Ultra Orthodox Jewish settlers attack Al-Aqsa

Palestinian officials say dozens of Ultra-Orthodox Jewish settlers attacked Al-Aqsa Mosque compound as they called for marking the Jewish Hanukkah into the religious site

Updated Jul 28, 2015

Al-Aqsa Mosque compound on Monday was attacked by dozens of Ultra-Orthodox Jewish settlers, as they called for marking the Jewish Hanukkah into the religious site, according to Palestinian officials.

“Around 70 Jewish settlers stormed the Al-Aqsa complex through the Al-Magharbeh Gate under Israeli police protection," said Sheikh Azzam al-Khatib, the General Director of Muslim Endowments and Al-Aqsa Affairs in Palestine.

He said attackers stormed into the compound with the help of Israeli police forces, as Muslim worshipers tried to stand up to them.

Three Muslim worshipers were detained by Israeli police when they tried to stop the attack, said Al-Khatib.

The attack is not the first by the Jewish settlers.
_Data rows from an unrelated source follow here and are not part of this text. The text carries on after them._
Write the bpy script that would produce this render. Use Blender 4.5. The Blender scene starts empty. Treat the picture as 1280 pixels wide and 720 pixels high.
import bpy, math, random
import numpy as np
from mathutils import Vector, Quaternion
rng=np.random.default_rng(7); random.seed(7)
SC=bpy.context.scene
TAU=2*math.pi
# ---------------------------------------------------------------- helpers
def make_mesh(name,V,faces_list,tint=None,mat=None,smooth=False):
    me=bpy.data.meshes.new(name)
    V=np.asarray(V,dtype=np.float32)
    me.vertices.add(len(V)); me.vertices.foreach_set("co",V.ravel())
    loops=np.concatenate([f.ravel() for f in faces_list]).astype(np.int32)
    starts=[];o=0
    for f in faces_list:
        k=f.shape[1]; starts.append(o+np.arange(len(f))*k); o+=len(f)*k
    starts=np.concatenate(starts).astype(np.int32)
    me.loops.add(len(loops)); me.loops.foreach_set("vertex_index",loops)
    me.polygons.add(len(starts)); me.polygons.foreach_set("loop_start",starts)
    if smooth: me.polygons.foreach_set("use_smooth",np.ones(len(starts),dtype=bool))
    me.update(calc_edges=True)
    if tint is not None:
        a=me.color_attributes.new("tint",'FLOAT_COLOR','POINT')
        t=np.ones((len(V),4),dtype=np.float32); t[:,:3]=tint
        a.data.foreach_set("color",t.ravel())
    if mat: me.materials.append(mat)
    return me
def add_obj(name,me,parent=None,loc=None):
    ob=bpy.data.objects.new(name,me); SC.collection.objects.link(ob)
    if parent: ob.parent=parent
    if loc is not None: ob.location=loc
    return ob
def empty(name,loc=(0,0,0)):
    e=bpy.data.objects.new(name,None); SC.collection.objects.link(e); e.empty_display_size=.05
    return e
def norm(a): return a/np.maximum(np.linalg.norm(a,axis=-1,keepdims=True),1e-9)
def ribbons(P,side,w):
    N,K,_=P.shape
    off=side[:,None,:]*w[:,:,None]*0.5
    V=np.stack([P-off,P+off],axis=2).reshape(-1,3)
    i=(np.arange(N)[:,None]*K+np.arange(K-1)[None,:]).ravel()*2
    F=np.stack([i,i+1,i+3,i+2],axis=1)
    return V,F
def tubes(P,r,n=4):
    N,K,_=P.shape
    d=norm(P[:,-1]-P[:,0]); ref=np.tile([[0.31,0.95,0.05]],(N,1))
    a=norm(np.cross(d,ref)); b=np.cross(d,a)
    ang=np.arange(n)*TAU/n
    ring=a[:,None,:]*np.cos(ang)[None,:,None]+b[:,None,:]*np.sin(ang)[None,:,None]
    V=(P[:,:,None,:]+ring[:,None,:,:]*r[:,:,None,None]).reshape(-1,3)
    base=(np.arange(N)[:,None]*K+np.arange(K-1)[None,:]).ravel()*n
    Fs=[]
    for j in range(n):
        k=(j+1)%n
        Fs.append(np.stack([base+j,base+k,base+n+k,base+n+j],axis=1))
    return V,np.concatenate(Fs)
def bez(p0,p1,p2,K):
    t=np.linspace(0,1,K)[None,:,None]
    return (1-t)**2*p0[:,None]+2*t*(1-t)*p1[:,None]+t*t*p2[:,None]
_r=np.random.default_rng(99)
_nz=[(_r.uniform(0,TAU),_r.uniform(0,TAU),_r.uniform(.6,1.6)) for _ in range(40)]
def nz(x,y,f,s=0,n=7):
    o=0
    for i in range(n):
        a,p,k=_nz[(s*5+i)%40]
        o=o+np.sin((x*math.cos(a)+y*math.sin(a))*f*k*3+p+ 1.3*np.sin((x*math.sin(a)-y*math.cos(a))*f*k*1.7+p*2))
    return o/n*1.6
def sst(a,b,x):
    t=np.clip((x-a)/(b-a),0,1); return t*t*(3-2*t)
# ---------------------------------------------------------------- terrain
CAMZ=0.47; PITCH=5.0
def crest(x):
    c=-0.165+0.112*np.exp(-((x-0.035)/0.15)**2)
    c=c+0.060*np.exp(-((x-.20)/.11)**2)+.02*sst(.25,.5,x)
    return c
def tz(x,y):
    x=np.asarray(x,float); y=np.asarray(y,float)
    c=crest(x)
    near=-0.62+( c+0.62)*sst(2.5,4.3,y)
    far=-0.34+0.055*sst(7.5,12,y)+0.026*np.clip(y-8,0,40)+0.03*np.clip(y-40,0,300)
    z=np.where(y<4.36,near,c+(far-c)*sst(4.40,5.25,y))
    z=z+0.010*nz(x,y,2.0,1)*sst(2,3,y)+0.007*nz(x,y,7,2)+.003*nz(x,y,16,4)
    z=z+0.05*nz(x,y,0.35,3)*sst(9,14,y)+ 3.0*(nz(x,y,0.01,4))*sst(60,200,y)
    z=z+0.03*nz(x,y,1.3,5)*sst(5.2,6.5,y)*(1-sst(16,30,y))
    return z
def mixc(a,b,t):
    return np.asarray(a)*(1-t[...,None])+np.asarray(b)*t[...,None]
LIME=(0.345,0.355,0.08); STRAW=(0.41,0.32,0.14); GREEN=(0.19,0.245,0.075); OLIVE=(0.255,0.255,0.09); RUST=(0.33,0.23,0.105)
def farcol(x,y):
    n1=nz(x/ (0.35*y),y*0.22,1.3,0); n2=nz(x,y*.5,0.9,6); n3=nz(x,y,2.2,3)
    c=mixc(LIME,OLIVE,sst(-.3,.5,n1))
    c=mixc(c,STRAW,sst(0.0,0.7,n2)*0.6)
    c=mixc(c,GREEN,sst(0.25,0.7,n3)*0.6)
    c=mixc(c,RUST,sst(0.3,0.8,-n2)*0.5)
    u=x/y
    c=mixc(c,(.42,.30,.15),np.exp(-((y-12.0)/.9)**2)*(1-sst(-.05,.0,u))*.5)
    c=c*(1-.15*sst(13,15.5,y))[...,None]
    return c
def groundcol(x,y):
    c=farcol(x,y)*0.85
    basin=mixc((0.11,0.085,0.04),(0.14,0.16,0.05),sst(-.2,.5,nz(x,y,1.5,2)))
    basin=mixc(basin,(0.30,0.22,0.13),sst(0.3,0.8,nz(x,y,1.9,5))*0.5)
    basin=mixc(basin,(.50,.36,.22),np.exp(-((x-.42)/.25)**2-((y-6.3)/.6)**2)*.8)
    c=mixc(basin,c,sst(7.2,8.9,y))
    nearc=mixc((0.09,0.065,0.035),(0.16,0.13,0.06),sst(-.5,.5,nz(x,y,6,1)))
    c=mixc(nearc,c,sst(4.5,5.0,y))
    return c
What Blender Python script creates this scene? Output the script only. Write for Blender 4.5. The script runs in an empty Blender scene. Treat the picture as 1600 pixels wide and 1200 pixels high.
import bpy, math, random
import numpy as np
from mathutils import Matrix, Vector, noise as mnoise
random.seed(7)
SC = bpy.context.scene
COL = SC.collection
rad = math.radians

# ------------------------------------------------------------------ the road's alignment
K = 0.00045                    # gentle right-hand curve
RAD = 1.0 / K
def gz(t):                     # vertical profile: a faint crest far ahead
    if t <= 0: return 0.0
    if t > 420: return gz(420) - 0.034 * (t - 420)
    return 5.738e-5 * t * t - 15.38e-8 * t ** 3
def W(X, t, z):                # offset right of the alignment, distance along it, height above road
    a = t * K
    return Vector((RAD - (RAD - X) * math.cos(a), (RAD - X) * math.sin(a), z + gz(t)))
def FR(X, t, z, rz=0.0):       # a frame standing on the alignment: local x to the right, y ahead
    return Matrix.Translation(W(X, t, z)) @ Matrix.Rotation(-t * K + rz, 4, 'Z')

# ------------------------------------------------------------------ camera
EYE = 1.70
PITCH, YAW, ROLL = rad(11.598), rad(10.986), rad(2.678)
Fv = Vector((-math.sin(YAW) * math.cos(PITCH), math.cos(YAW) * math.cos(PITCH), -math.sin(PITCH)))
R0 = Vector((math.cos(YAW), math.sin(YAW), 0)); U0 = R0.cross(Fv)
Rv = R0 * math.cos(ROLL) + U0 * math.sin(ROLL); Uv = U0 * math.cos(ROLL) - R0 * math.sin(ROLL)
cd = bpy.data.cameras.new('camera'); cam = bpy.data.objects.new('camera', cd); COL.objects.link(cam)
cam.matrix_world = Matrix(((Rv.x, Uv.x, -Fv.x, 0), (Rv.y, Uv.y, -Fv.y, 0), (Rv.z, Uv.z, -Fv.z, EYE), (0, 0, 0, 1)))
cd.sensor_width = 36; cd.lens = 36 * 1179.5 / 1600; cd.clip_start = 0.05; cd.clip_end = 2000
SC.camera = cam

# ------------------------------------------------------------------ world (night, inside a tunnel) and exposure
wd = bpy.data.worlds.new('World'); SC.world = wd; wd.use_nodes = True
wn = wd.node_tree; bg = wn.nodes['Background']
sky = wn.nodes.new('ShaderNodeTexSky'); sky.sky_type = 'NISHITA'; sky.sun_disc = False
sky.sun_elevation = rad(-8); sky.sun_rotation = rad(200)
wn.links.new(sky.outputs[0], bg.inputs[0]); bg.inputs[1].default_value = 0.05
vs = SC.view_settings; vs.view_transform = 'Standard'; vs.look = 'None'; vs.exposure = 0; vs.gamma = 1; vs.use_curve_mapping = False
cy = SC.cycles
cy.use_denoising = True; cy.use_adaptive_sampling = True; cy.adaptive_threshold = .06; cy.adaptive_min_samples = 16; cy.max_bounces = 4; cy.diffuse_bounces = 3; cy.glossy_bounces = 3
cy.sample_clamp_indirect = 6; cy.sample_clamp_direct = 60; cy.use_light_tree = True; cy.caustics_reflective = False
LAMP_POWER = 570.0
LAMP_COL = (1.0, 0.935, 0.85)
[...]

Israeli security forces and a number of Jewish settlers stormed the Al-Aqsa compound on Nov. 6, injuring many Palestinians.

The violence comes as extremist Jewish settlers have been engaging in ‘price-tag’ attacks on mosques and churches.

The ‘price-tag’ attacks were mentioned in the U.S. 2013 Country Reports on Terrorism, released in April of 2013, which included a reference to a growing wave of racist anti-Palestinian vandalism.

"Attacks by extremist Israeli settlers against Palestinian residents, property, and places of worship in the West Bank continued and were largely unprosecuted," the report said, citing U.N. data.

Extremist Israeli settlers attacked Palestinians 399 times in 2013, resulting in many injuries and much property damage, according to the U.S. report, citing the U.N. Office of the Coordinator for Humanitarian Affairs data.

"Violent extremists, including Israeli settlers, vandalized five mosques and three churches in Jerusalem and the West Bank." said the U.S. report.

For Muslims, Al-Aqsa is the world's third holiest site. Jews, for their part, refer to the area as the "Temple Mount," claiming it was the site of two Jewish temples in ancient times.